● What you should do: Leave the pictures out and quote every line from the start of the listing to the line with "COL = S.collection", inclusive.

● Information supplied:
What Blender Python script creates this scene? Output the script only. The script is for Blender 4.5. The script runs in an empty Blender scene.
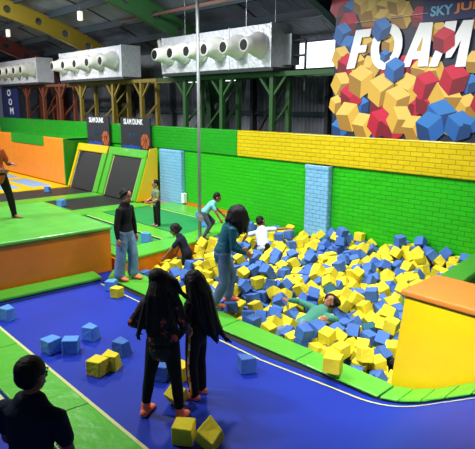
import bpy, bmesh, math, random
from mathutils import Vector as V, Matrix, Quaternion
R = math.radians
random.seed(11)
S = bpy.context.scene
COL = S.collection

# ------------------------------------------------------------------ camera
YAW, PITCH, ROLL, FPX, CAMH = R(-47.77), R(12.284), R(0.2986), 548.0, 3.15
fw = V((math.sin(YAW)*math.cos(PITCH), math.cos(YAW)*math.cos(PITCH), -math.sin(PITCH)))
rt = V((math.cos(YAW), -math.sin(YAW), 0)); up = rt.cross(fw)
rt2 = rt*math.cos(ROLL)+up*math.sin(ROLL); up2 = up*math.cos(ROLL)-rt*math.sin(ROLL)
cd = bpy.data.cameras.new('camera'); cam = bpy.data.objects.new('camera', cd); COL.objects.link(cam)
cam.matrix_world = Matrix(((rt2.x, up2.x, -fw.x, 0), (rt2.y, up2.y, -fw.y, 0), (rt2.z, up2.z, -fw.z, CAMH), (0, 0, 0, 1)))
cd.sensor_fit = 'HORIZONTAL'; cd.sensor_width = 36; cd.lens = 36*FPX/475
S.camera = cam
def uz(px, py, z=0.0):      # where the sight line of a measured photo point meets height z
    d = rt2*(px-237.5)-up2*(py-224.5)+fw*FPX
    return V((0, 0, CAMH))+d*((z-CAMH)/d.z)

# ------------------------------------------------------------------ materials
def nodes(name):
    m = bpy.data.materials.new(name); m.use_nodes = True
    nt = m.node_tree; b = nt.nodes['Principled BSDF']
    return m, nt, b
def lin(c): return tuple((x/12.92 if x <= .04045 else ((x+.055)/1.055)**2.4) for x in [v/255 for v in c])+(1,)
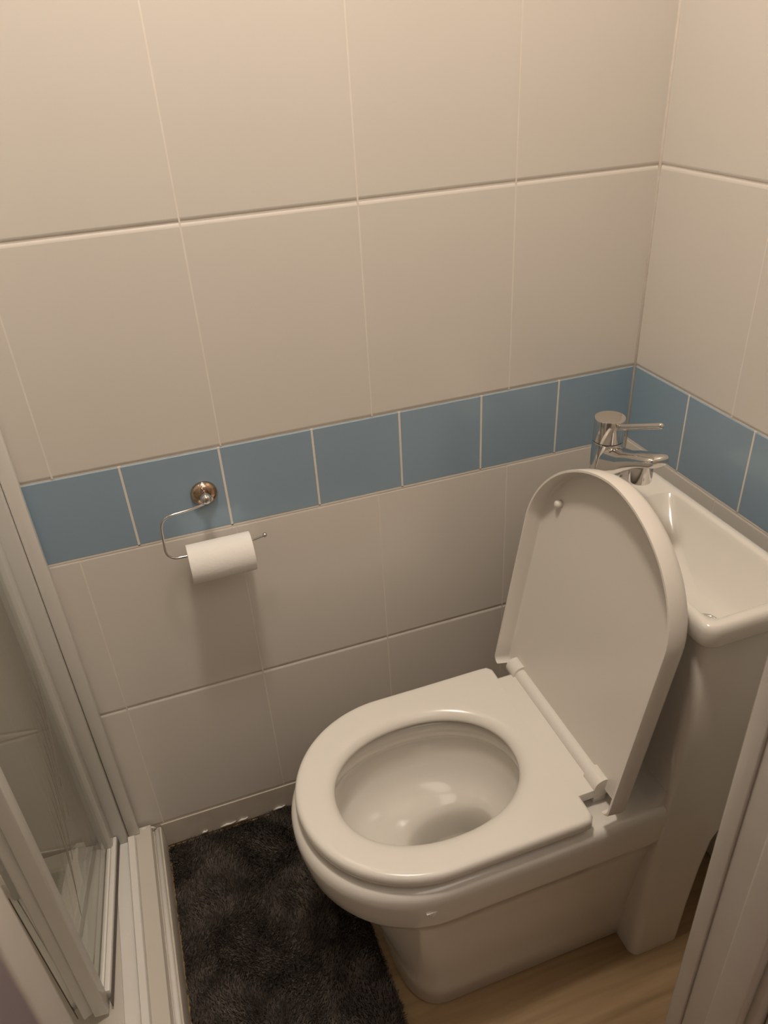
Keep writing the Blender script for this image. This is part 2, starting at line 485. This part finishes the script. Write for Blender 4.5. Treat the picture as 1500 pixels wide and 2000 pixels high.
# water standing in the sump
def water_mat():
    m = bpy.data.materials.new('water'); m.use_nodes = True
    b = m.node_tree.nodes['Principled BSDF']
    b.inputs['Base Color'].default_value = (0.9, 0.9, 0.86, 1); b.inputs['Roughness'].default_value = 0.02
    b.inputs['Transmission Weight'].default_value = 1.0; b.inputs['IOR'].default_value = 1.33
    return m
bm = bmesh.new(); bm.faces.new([bm.verts.new(p) for p in bowl(-0.517, 0.061, 0.0385, 0.190)])
rel(from_bm('water', bm, water_mat()), toilet)
# small embossed mark on the near side of the rim
bm = bmesh.new()
for k, (dx, dz, w, h) in enumerate(((0, 0.004, 0.016, 0.0016), (0.001, 0.000, 0.010, 0.0016), (0.002, -0.004, 0.005, 0.0016))):
    box_bm(-0.632+dx-w/2, -0.632+dx+w/2, -0.5325, -0.5275, 0.352+dz-h/2, 0.352+dz+h/2, bm=bm)
mk = rel(from_bm('embossed_mark', bm, M_CER), toilet)

# cistern body with waisted foot, hollow at the top where the basin drops in
def rrect(x0, x1, y0, y1, r, z, n=8):
    P = []
    for cx, cy, a0 in ((x1-r, y1-r, 0), (x0+r, y1-r, PI/2), (x0+r, y0+r, PI), (x1-r, y0+r, 1.5*PI)):
        for k in range(n+1):
            a = a0 + PI/2*k/n
            P.append((cx+r*math.cos(a), cy+r*math.sin(a), z))
    return P
CY0, CY1 = -0.536, -0.178
prof = [(-0.004, -0.257, -0.156), (0.10, -0.256, -0.152), (0.20, -0.254, -0.144), (0.27, -0.252, -0.134), (0.31, -0.251, -0.122),
        (0.345, -0.250, -0.106), (0.38, -0.249, -0.094), (0.42, -0.248, -0.087), (0.50, -0.247, -0.085), (0.722, -0.246, -0.085)]
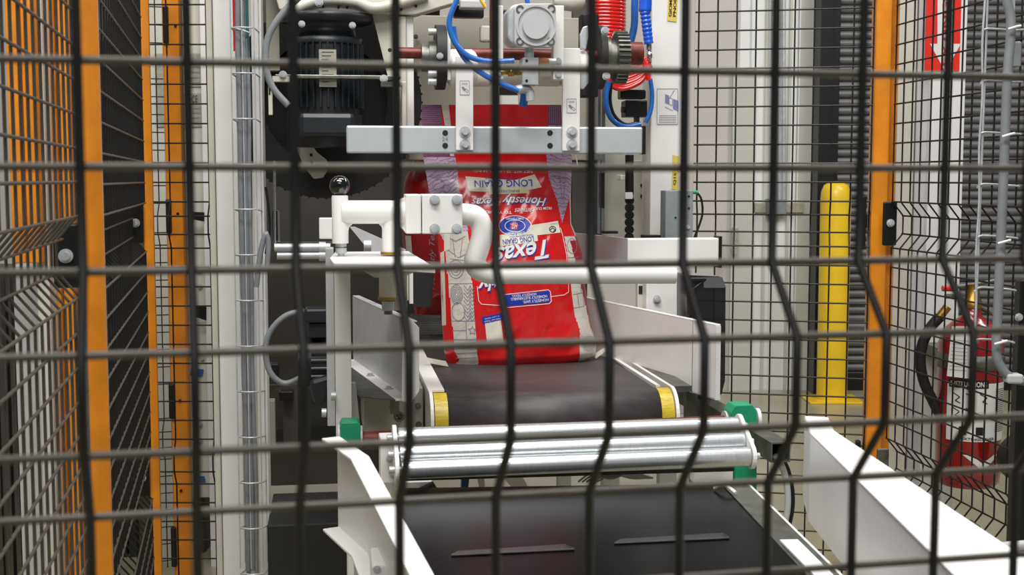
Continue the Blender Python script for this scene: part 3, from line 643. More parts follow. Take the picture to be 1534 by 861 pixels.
# ---------------------------------------------------------------- crossbar, straps, shaft
BR = M(2.80)
t = Thing('crossbar', 'long galvanised steel bar in front of the top of the bag', 'beam')
t.add('tube', R(519, 189, 963, 230, BR, .03), GALV, bevel=.004); t.add('end_cap', R(963, 188, 967.5, 231, BR.sh(-.001), .032), BLACK, bevel=.001, label='black plastic end cap')
for x, y in ((667, 199), (667, 218), (824, 199), (824, 218)): t.add('bolt_hole', CV(x, y, BR.sh(-.0012), 4.2, .002), INK)
t.add('stamp', TEXT('24', [(662, 211), (671, 211), (662, 205)], lambda x, y: BR.pt(x, y, -.0012)), GREYINK); t.done()
SP = M(2.785)
for lb, x0, x1, yt, yb, sy, mir in (('left white strap holding the crossbar below the blue hose', 683, 709, 84, 225, 121, 1), ('right white strap holding the crossbar beside the round actuator', 843, 869, 72, 226, 148, -1)):
    t = Thing('hanger_strap', lb, 'strap')
    t.add('flat_bar', R(x0, yt, x1, yb, SP, .010), WHITE, bevel=.0015)
    hub = t.add('hub', MB().lathe(SP.pt(x0-9 if mir > 0 else x0+2, 99, .055), SP.e, [(0, .030), (.004, .036), (.008, .042), (.052, .042), (.06, .036), (.064, .030)], 28), WHITE)
    t.add('spacer_tube', CU(x1 if mir > 0 else x0-30, x1+28 if mir > 0 else x0, 112, SP, .021, .055), CREAM)
    for y in (198, 217):
        c_ = SP.pt((x0+x1)/2+.5, y); k_ = SP.m(x0, y)*8.5; mb = MB().cyl(c_, c_-SP.n*k_*.2, k_, n=20).cyl(c_, c_-SP.n*k_*.45, k_*.72, n=6).cyl(c_, c_-SP.n*k_*1.0, k_*.5, n=14); t.add('bolt', mb, ZINC)
    st = t.add('sticker', R(x0+6, sy, x1-6, sy+21, SP.sh(-.0006), .0004), STICK)
    fn = lambda x, y: SP.pt(x, y, -.0012); d_ = MB(); ribbon([(x0+6, sy), (x1-6, sy), (x1-6, sy+21), (x0+6, sy+21)], .6, fn, d_, True)
    TEXT('GREASE', [(x0+8.5, sy+6), (x1-8.5, sy+6), (x0+8.5, sy+3)], fn, mb=d_); patch([(x0+8, sy+10), (x0+11, sy+8.5), (x0+15, sy+13), (x0+12, sy+15)], fn, 1, 1, d_); ribbon([(x0+13, sy+14), (x0+17, sy+18), (x0+18.5, sy+15), (x0+15, sy+12)], .7, fn, d_, True)
    t.add('print', d_, GREYINK, st, kind='stuff'); t.done()
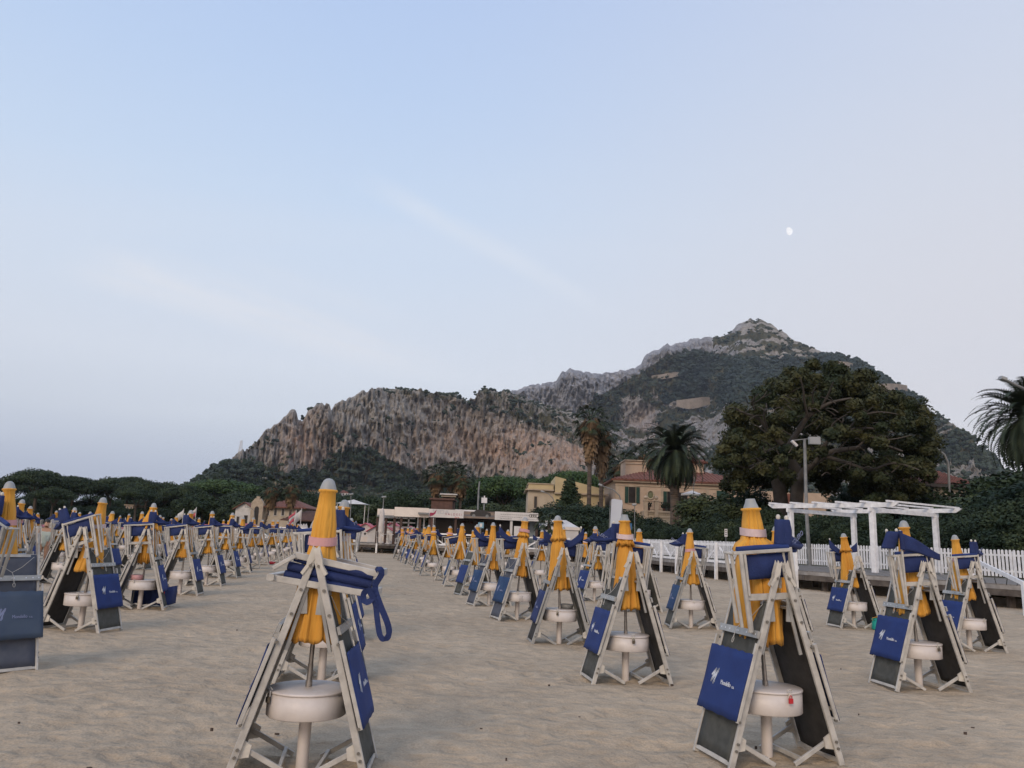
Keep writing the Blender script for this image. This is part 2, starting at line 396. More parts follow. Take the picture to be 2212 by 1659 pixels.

● Correct output:
What Blender Python script creates this scene? Output the script only. The script is for Blender 4.5. The script runs in an empty Blender scene.
import bpy, bmesh, math, random
from mathutils import Vector as V, Matrix, Quaternion
R = math.radians
random.seed(11)
S = bpy.context.scene
COL = S.collection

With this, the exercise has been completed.